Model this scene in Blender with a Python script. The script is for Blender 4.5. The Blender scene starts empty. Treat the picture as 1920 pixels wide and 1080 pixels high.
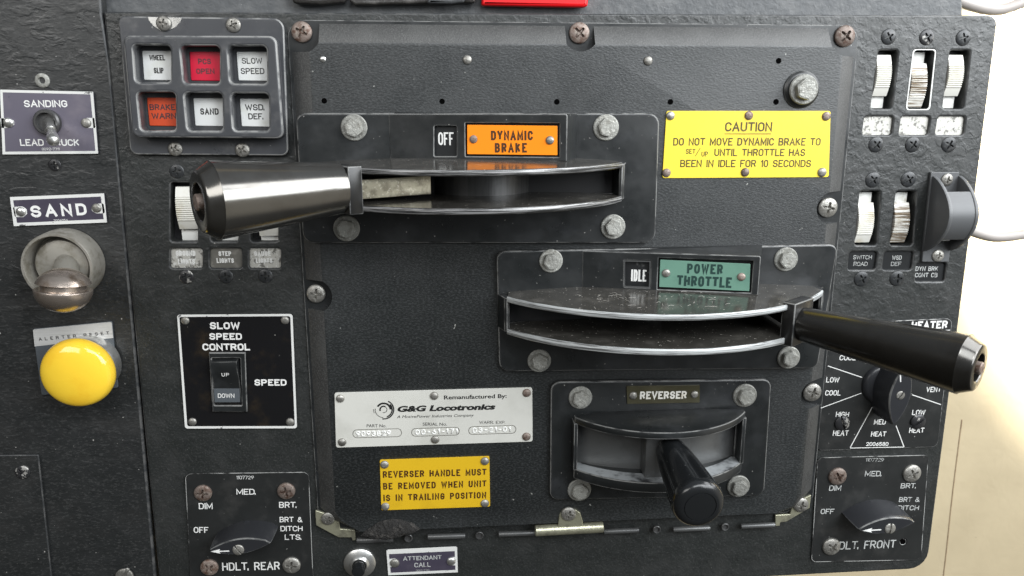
import bpy, bmesh, math, random
from mathutils import Vector, Matrix, Quaternion
random.seed(7)
SC = bpy.context.scene
COL = SC.collection

# ------------------------------------------------------------------ camera
# panel frame: X right, Z up, the panel face is the plane y = 0, -Y points out of the panel
F = 1450.0
D = 0.56
_r = Vector((0.99629604, -0.01930179, 0.0837952))
_d = Vector((-4.78045876e-04, 0.973223404, 0.229860778))
_y = Vector((-0.08598818, -0.22904944, 0.9696094))
cam_d = bpy.data.cameras.new('camera')
cam = bpy.data.objects.new('camera', cam_d)
COL.objects.link(cam)
cx = Vector((_r.x, _y.x, -_d.x)); cyd = Vector((_r.y, _y.y, -_d.y)); cz = Vector((_r.z, _y.z, -_d.z))
rot = Matrix((cx, -cyd, -cz)).transposed()
cam.matrix_world = Matrix.Translation((0, -D, 0)) @ rot.to_4x4()
cam_d.sensor_width = 36.0
cam_d.lens = 36.0 * F / 1920.0
cam_d.clip_start = 0.01
cam_d.clip_end = 50
cam_d.dof.use_dof = True
cam_d.dof.focus_distance = 0.56
cam_d.dof.aperture_fstop = 22
SC.camera = cam

# ------------------------------------------------------------------ light
w = bpy.data.worlds.new('World'); SC.world = w; w.use_nodes = True
nt = w.node_tree; nt.nodes.clear()
wo = nt.nodes.new('ShaderNodeOutputWorld'); bg = nt.nodes.new('ShaderNodeBackground')
tc = nt.nodes.new('ShaderNodeTexCoord'); dt = nt.nodes.new('ShaderNodeVectorMath'); dt.operation = 'DOT_PRODUCT'
dt.inputs[1].default_value = (0.45, -0.15, 0.87)
mr = nt.nodes.new('ShaderNodeMapRange'); mr.inputs[1].default_value = -1; mr.inputs[2].default_value = 1
cr = nt.nodes.new('ShaderNodeValToRGB')
cr.color_ramp.elements[0].position = 0.0; cr.color_ramp.elements[0].color = (0.05, 0.045, 0.035, 1)
cr.color_ramp.elements[1].position = 1.0; cr.color_ramp.elements[1].color = (0.62, 0.68, 0.74, 1)
e = cr.color_ramp.elements.new(0.42); e.color = (0.12, 0.115, 0.10, 1)
e = cr.color_ramp.elements.new(0.62); e.color = (0.33, 0.35, 0.37, 1)
nt.links.new(tc.outputs['Generated'], dt.inputs[0]); nt.links.new(dt.outputs['Value'], mr.inputs[0])
d2 = nt.nodes.new('ShaderNodeVectorMath'); d2.operation = 'DOT_PRODUCT'; d2.inputs[1].default_value = (0.95, -0.22, -0.22)
m2 = nt.nodes.new('ShaderNodeMapRange'); m2.interpolation_type = 'SMOOTHSTEP'; m2.inputs[1].default_value = 0.80; m2.inputs[2].default_value = 0.95
ad = nt.nodes.new('ShaderNodeMix'); ad.data_type = 'RGBA'; ad.inputs['B'].default_value = (1.0, 0.93, 0.78, 1)
nt.links.new(tc.outputs['Generated'], d2.inputs[0]); nt.links.new(d2.outputs['Value'], m2.inputs[0]); nt.links.new(m2.outputs[0], ad.inputs['Factor'])
nt.links.new(mr.outputs[0], cr.inputs[0]); nt.links.new(cr.outputs[0], ad.inputs['A']); nt.links.new(ad.outputs['Result'], bg.inputs[0]); nt.links.new(bg.outputs[0], wo.inputs[0])
bg.inputs[1].default_value = 0.58


def area(name, loc, target, sx, sy, power, col):
    l = bpy.data.lights.new(name, 'AREA'); l.shape = 'RECTANGLE'; l.size = sx; l.size_y = sy; l.energy = power; l.color = col
    o = bpy.data.objects.new(name, l); COL.objects.link(o); o.location = loc
    o.rotation_euler = (Vector(target) - Vector(loc)).to_track_quat('-Z', 'Y').to_euler()
    return o


area('side_window_light', (1.10, -1.10, 0.46), (0.2, 0, -0.05), 1.05, 0.8, 25, (0.93, 0.97, 1.0))
area('rear_window_light', (-0.85, -1.2, 0.55), (-0.05, 0, -0.1), 0.8, 0.5, 8, (1.0, 0.98, 0.95))
area('overhead_fill_light', (0.38, -1.15, 0.80), (0.08, 0, 0.02), 1.0, 0.55, 15, (0.95, 0.98, 1.0))  # added fill lamp, boosts sheen on the upper panel; no window there
sp = bpy.data.lights.new('sunbeam_light', 'SPOT'); sp.energy = 190; sp.spot_size = math.radians(64); sp.spot_blend = 0.2; sp.color = (1.0, 0.97, 0.86); sp.shadow_soft_size = 0.01
area('windshield_light', (1.05, -0.24, 0.55), (-0.05, -0.06, -0.05), 0.85, 0.85, 19, (0.96, 0.98, 1.0))
so = bpy.data.objects.new('sunbeam_light', sp); COL.objects.link(so); so.location = (0.95, -0.35, 0.35)
so.rotation_euler = (Vector((1.02, 0.3, 0.08)) - Vector(so.location)).to_track_quat('-Z', 'Y').to_euler()

SC.view_settings.view_transform = 'Standard'
SC.view_settings.look = 'None'
SC.view_settings.gamma = 1
SC.view_settings.exposure = -0.12


# ------------------------------------------------------------------ geometry helpers
def ray(px, py):
    v = Vector(((px - 960) / F, (py - 540) / F, 1))
    return Vector((v.dot(_r), v.dot(_y), -v.dot(_d)))


class Pl:
    """a flat face of the place: origin, two axes and its outward normal"""
    def __init__(s, o, u, v):
        s.o = Vector(o); s.u = Vector(u).normalized(); s.n = s.u.cross(Vector(v)).normalized(); s.v = s.n.cross(s.u)

    def hit3(s, px, py):
        d = ray(px, py); c = Vector((0, -D, 0))
        return c + d * ((s.o - c).dot(s.n) / d.dot(s.n))

    def hit(s, px, py):
        p = s.hit3(px, py) - s.o
        return Vector((p.dot(s.u), p.dot(s.v)))

    def w(s, a, b, d=0):
        return s.o + s.u * a + s.v * b + s.n * d

    def k(s, px, py):
        return (s.hit(px + 1, py) - s.hit(px, py)).length

    def up(s, mm):
        return Pl(s.o + s.n * mm / 1000, s.u, s.v)


def H(h):
    return Pl((0, -h / 1000, 0), (1, 0, 0), (0, 0, 1))


def P(px, py, h):
    return H(h).hit3(px, py)


def rnd(pts, r, seg=5):
    pts = [Vector(p) for p in pts]
    n = len(pts); out = []
    rr = r if isinstance(r, (list, tuple)) else [r] * n
    for i in range(n):
        p, a, b = pts[i], pts[i - 1], pts[(i + 1) % n]
        ri = rr[i]
        if ri <= 0:
            out.append(p); continue
        u = (a - p).normalized(); v = (b - p).normalized()
        ang = u.angle(v)
        t = min(ri / math.tan(ang / 2), (a - p).length * 0.49, (b - p).length * 0.49)
        ri = t * math.tan(ang / 2)
        c = p + (u + v).normalized() * (ri / math.sin(ang / 2))
        s0 = p + u * t - c; s1 = p + v * t - c
        tot = s0.angle_signed(s1)
        for j in range(seg + 1):
            q = s0.copy(); q.rotate(Matrix.Rotation(-tot * j / seg, 2))
            out.append(c + q)
    return out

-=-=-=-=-

#### Short task:
Leave the pictures out and please restate exactly the lines running from the start of the material through the one with "COL = SC.collection".

#### Full output:
Model this scene in Blender with a Python script. The script is for Blender 4.5. The Blender scene starts empty. Treat the picture as 1920 pixels wide and 1080 pixels high.
import bpy, bmesh, math, random
from mathutils import Vector, Matrix, Quaternion
random.seed(7)
SC = bpy.context.scene
COL = SC.collection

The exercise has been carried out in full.